[Exercise input start]

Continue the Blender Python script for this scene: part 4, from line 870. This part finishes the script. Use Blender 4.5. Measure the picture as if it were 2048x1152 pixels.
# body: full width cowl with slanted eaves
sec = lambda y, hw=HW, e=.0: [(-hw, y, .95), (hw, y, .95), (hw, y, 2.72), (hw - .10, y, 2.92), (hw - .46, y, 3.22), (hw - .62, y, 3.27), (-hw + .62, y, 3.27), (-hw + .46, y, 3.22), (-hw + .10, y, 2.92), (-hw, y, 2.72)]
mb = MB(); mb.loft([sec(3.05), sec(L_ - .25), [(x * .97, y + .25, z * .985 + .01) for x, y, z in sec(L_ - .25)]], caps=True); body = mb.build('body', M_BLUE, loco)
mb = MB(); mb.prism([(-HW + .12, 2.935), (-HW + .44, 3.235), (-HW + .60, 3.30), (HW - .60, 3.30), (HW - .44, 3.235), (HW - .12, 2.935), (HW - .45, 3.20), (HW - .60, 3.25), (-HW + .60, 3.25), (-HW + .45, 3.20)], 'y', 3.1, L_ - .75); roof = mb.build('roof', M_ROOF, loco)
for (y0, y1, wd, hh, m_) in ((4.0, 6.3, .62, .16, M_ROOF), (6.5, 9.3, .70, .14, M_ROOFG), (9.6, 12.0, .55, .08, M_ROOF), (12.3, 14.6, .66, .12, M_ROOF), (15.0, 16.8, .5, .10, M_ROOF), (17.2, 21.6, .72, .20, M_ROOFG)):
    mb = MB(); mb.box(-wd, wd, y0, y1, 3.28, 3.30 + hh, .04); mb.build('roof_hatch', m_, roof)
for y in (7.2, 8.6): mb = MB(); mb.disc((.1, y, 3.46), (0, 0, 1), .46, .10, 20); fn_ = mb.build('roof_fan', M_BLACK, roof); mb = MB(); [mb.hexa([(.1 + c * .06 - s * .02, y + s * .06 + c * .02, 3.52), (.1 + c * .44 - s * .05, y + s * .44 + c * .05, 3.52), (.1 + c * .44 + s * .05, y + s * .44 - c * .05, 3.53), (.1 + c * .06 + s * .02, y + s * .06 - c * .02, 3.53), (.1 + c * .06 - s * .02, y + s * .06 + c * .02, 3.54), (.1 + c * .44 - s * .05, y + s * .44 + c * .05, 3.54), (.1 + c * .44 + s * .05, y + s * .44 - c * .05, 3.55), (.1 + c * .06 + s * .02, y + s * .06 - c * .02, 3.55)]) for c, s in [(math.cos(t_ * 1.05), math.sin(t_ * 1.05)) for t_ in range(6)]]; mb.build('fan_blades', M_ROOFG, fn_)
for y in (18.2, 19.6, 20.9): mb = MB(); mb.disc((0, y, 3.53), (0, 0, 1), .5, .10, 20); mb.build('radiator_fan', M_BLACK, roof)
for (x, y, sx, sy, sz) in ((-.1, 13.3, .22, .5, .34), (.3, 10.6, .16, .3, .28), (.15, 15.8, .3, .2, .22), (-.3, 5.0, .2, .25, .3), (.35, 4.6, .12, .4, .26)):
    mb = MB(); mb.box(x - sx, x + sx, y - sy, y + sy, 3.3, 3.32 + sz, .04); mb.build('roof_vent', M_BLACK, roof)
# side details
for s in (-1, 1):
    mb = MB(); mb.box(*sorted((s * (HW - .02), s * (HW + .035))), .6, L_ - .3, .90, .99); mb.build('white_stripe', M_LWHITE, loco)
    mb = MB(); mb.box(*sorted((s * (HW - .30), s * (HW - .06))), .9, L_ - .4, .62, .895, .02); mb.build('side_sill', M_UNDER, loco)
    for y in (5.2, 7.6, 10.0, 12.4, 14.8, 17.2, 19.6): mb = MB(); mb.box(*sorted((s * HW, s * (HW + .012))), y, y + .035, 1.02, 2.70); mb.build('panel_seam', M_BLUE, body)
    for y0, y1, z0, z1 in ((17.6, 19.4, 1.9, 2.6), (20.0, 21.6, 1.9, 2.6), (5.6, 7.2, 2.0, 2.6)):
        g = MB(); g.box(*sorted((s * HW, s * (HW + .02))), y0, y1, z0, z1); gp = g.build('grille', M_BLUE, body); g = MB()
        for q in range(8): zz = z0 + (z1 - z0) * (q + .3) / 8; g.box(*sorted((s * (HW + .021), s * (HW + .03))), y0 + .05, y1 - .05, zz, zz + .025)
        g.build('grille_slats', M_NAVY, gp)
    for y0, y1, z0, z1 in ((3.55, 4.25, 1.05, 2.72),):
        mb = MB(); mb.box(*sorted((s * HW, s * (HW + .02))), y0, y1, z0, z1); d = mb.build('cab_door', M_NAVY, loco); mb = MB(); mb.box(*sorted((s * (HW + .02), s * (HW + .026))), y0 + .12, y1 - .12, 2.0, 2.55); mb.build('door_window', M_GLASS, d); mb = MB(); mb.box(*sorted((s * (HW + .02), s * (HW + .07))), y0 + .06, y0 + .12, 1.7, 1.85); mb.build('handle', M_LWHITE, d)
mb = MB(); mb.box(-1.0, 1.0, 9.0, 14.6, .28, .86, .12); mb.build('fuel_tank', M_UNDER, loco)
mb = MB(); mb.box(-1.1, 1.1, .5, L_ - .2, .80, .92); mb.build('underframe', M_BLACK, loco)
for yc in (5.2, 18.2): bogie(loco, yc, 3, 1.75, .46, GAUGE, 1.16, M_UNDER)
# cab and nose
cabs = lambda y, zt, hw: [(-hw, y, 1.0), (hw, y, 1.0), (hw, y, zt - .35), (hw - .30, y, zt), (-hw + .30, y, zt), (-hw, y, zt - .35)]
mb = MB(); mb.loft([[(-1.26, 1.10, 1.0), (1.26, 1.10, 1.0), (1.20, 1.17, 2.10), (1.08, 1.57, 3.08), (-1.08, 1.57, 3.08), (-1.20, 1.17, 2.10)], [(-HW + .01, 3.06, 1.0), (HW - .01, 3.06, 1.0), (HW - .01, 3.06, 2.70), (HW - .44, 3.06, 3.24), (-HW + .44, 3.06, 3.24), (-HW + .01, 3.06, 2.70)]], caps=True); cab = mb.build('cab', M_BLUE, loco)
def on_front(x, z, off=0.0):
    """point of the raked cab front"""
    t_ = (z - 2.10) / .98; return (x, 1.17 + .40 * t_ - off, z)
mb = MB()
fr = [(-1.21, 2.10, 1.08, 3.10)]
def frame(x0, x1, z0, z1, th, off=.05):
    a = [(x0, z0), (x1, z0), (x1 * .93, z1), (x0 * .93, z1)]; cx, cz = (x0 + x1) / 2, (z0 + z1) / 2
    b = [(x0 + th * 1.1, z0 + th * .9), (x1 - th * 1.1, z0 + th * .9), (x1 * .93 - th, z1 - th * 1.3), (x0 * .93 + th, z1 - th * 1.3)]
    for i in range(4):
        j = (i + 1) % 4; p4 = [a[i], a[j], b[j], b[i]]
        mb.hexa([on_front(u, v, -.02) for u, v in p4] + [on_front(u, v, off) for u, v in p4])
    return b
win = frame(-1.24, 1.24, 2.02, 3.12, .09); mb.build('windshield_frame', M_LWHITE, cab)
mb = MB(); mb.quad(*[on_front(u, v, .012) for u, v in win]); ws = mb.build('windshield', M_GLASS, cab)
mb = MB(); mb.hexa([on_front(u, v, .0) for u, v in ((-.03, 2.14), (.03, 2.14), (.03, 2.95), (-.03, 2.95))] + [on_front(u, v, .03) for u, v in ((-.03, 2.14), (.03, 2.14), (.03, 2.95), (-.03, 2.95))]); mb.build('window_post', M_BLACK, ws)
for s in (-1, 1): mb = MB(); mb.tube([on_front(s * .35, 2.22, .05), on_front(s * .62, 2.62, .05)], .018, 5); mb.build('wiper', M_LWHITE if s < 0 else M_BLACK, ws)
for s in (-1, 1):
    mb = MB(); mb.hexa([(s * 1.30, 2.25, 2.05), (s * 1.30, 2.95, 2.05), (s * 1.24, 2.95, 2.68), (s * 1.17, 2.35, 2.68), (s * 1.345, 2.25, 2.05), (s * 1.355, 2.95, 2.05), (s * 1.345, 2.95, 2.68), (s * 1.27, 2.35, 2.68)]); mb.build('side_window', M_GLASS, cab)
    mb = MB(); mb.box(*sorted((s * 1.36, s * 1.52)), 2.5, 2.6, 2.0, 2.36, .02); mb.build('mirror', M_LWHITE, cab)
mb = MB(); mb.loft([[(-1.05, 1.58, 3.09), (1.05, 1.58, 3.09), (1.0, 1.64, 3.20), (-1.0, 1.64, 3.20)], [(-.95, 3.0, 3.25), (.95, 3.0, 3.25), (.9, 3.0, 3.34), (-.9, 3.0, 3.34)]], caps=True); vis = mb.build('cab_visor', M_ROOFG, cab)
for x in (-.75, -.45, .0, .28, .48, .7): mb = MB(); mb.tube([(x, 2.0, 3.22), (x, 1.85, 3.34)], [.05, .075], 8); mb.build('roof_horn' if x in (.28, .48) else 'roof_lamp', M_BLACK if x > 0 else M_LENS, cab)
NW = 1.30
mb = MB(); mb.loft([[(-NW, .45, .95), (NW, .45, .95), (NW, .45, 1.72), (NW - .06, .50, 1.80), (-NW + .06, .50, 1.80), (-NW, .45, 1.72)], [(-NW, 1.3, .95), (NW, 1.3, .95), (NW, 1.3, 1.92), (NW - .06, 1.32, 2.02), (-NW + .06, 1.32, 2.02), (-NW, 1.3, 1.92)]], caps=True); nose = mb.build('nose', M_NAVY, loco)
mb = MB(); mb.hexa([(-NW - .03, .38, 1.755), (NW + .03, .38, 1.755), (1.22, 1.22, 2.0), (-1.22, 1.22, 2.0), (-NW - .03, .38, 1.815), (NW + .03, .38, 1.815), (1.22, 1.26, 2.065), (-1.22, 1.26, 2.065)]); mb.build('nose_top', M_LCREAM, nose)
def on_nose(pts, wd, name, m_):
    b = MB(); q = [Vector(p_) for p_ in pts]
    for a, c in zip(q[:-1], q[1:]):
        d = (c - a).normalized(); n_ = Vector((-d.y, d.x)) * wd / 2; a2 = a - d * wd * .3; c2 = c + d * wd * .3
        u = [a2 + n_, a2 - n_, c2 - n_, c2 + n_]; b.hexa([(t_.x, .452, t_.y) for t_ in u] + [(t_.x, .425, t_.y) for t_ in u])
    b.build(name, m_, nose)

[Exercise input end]
[Exercise input start]

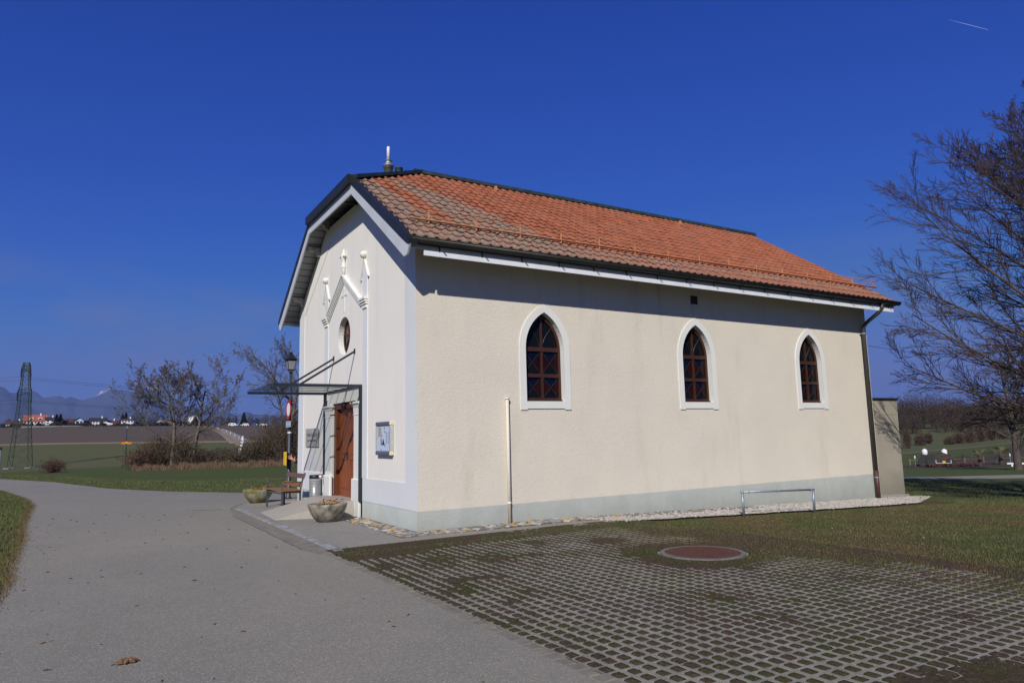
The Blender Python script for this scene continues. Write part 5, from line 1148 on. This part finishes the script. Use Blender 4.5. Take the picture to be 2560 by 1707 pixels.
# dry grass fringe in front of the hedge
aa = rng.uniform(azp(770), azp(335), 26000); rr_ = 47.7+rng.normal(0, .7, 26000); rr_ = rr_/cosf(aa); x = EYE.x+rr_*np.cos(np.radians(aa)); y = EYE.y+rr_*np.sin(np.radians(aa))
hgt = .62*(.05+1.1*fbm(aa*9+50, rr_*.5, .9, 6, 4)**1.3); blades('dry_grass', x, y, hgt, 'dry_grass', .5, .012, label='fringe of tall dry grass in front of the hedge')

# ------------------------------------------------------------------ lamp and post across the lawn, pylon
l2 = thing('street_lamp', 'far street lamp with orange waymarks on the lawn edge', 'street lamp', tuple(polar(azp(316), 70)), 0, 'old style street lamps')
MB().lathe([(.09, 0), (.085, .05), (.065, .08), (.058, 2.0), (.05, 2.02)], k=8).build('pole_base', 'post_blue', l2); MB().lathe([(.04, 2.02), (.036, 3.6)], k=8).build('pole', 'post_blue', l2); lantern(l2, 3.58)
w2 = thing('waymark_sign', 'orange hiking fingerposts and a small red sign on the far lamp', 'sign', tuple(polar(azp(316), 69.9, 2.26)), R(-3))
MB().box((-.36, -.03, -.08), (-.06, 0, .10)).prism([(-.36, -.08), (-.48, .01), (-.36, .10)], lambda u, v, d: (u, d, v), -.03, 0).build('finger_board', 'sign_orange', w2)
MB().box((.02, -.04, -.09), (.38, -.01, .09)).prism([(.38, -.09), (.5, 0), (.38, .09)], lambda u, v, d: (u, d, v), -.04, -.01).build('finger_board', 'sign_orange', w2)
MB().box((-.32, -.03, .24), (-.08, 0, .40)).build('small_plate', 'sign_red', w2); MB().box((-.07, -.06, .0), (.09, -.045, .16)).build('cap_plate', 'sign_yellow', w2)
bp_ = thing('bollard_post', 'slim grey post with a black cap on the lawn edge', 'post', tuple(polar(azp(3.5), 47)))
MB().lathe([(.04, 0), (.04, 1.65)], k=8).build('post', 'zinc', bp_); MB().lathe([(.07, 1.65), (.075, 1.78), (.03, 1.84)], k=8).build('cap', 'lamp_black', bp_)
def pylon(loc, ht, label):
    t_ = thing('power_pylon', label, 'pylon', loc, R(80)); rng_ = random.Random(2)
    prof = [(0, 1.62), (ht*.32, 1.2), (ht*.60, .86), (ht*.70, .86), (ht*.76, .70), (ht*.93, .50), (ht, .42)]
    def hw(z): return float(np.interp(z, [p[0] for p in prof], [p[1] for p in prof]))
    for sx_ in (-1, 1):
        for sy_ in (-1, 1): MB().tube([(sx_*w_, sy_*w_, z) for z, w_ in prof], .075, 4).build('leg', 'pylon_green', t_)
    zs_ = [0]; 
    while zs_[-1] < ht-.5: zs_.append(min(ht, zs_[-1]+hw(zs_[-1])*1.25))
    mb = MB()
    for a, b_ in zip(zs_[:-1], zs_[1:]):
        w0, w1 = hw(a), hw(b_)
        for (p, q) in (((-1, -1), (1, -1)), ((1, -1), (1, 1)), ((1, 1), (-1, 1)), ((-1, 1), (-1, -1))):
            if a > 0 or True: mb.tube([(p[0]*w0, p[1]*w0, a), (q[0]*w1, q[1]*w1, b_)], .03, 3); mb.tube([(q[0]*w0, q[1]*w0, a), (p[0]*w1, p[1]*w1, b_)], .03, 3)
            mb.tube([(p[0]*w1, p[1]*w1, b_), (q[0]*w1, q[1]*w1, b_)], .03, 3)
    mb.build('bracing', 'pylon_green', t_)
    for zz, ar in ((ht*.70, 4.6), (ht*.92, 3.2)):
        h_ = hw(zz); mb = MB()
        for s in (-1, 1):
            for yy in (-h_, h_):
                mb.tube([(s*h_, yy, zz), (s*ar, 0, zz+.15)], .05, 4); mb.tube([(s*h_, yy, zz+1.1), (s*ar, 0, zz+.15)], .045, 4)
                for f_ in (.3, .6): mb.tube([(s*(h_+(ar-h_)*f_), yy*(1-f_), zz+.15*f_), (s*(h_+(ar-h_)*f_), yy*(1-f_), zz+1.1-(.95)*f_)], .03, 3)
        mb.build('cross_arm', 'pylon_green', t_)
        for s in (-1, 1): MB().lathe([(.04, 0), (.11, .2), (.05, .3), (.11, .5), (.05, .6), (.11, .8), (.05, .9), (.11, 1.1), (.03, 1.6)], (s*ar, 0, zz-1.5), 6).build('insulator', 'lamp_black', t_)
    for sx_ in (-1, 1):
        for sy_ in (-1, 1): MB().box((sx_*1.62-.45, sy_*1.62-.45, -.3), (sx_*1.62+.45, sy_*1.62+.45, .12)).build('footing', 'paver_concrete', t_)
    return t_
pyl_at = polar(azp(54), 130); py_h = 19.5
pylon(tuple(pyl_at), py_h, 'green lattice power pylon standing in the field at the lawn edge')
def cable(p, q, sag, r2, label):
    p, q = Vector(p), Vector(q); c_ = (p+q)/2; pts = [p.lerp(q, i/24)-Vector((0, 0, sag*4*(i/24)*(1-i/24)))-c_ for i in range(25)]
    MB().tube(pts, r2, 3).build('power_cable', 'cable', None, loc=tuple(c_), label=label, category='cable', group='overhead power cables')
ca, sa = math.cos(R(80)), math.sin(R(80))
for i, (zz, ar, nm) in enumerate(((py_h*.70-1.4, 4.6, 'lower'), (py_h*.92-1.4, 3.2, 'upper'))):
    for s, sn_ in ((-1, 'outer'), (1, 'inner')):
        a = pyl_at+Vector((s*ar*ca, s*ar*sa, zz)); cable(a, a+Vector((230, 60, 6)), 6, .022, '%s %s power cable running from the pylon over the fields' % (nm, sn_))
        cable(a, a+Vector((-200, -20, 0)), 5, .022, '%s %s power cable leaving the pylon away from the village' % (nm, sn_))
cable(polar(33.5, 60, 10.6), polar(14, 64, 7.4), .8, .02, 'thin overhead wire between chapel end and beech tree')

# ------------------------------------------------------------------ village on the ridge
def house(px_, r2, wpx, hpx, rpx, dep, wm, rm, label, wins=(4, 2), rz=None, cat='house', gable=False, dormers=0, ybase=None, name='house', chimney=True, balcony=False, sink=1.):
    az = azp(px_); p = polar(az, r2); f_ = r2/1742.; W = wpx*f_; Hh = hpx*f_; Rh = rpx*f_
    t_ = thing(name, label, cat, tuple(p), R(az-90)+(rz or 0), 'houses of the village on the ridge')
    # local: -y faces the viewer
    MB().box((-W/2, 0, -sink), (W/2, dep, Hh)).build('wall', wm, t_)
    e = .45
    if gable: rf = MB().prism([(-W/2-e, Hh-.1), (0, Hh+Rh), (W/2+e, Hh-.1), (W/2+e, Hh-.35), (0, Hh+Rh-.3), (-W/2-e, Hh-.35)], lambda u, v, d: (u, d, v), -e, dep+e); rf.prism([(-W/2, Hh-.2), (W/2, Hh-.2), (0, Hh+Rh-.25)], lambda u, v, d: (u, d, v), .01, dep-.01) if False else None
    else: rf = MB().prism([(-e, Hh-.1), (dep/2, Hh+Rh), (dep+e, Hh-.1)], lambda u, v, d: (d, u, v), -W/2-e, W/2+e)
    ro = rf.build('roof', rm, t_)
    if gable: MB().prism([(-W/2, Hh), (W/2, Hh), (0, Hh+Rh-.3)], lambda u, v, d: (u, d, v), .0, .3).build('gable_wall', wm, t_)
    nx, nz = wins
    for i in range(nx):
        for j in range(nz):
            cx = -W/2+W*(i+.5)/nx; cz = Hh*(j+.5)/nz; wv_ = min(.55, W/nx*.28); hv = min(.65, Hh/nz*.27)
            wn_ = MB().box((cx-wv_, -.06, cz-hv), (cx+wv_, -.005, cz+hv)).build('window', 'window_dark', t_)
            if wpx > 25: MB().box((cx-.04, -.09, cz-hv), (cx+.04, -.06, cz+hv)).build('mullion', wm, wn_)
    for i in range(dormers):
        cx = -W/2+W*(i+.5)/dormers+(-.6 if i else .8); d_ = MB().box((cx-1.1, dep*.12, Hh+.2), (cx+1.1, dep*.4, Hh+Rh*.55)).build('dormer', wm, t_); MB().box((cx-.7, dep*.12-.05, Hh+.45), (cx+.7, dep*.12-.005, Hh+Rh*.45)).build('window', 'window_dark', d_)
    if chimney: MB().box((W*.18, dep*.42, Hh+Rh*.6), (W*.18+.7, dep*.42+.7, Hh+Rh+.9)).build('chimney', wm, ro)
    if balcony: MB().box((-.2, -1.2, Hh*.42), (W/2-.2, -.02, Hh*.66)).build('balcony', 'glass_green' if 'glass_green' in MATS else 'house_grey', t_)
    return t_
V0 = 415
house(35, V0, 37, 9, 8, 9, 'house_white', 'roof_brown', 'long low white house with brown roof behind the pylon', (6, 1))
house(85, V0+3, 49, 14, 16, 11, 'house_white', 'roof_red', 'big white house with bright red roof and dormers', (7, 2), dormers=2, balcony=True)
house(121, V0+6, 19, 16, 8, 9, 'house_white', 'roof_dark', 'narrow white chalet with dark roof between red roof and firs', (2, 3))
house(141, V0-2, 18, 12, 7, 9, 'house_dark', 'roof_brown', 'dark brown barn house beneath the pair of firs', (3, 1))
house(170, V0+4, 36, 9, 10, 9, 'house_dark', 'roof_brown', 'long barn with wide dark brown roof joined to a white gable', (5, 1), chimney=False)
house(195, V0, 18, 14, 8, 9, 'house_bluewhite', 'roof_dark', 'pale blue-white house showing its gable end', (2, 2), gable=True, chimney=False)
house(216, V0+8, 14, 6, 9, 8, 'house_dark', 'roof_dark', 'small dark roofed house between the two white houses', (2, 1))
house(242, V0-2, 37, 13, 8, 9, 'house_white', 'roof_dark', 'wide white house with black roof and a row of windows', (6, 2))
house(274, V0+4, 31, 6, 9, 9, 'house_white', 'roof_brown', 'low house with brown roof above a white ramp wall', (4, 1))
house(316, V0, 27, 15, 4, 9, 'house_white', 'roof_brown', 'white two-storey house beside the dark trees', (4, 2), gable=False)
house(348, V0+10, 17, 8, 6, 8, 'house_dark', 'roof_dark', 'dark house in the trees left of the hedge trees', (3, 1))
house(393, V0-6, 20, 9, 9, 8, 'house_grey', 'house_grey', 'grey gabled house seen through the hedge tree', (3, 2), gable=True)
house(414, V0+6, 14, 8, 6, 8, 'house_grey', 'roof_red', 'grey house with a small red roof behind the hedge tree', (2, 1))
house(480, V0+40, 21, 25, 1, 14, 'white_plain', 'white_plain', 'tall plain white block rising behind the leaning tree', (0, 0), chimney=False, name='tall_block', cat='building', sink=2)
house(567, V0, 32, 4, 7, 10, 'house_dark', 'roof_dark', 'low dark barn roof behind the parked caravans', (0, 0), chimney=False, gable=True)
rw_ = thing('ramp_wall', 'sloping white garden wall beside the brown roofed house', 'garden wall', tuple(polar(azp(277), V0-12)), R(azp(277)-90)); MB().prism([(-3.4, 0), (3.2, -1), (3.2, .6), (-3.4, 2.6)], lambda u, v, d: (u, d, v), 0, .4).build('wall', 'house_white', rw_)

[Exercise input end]
[Exercise input start]

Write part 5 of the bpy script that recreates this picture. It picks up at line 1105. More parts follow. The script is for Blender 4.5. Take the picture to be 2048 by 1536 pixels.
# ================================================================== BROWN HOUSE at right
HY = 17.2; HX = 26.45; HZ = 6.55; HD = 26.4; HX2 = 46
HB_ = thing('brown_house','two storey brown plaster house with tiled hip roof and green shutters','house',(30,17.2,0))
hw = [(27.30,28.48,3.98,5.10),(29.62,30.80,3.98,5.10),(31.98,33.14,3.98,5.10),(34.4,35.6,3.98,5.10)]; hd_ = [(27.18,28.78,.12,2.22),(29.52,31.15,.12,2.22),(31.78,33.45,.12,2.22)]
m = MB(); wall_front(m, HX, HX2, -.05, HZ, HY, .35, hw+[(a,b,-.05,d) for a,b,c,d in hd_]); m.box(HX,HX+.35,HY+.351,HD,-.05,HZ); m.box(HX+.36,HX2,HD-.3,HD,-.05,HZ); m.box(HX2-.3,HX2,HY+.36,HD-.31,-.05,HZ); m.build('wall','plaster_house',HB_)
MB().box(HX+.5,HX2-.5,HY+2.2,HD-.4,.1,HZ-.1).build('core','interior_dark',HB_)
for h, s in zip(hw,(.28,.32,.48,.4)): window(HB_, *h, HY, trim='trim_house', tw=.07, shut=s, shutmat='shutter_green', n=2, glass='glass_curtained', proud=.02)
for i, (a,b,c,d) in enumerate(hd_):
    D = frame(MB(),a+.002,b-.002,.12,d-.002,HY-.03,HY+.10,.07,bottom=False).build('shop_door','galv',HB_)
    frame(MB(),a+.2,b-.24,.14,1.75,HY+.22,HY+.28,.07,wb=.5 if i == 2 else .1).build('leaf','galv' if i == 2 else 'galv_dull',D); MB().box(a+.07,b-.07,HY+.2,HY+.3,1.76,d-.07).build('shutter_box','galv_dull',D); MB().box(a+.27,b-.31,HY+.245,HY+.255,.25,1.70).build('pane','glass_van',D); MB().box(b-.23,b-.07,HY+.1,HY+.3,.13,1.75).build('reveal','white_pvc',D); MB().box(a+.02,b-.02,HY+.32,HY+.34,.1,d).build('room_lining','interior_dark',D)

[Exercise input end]

## [Task prompt]
In the listing, find each line with the string "pixels" and copy it.

## [Exercise output]
Continue the Blender Python script for this scene: part 4, from line 870. This part finishes the script. Use Blender 4.5. Measure the picture as if it were 2048x1152 pixels.
The Blender Python script for this scene continues. Write part 5, from line 1148 on. This part finishes the script. Use Blender 4.5. Take the picture to be 2560 by 1707 pixels.
Write part 5 of the bpy script that recreates this picture. It picks up at line 1105. More parts follow. The script is for Blender 4.5. Take the picture to be 2048 by 1536 pixels.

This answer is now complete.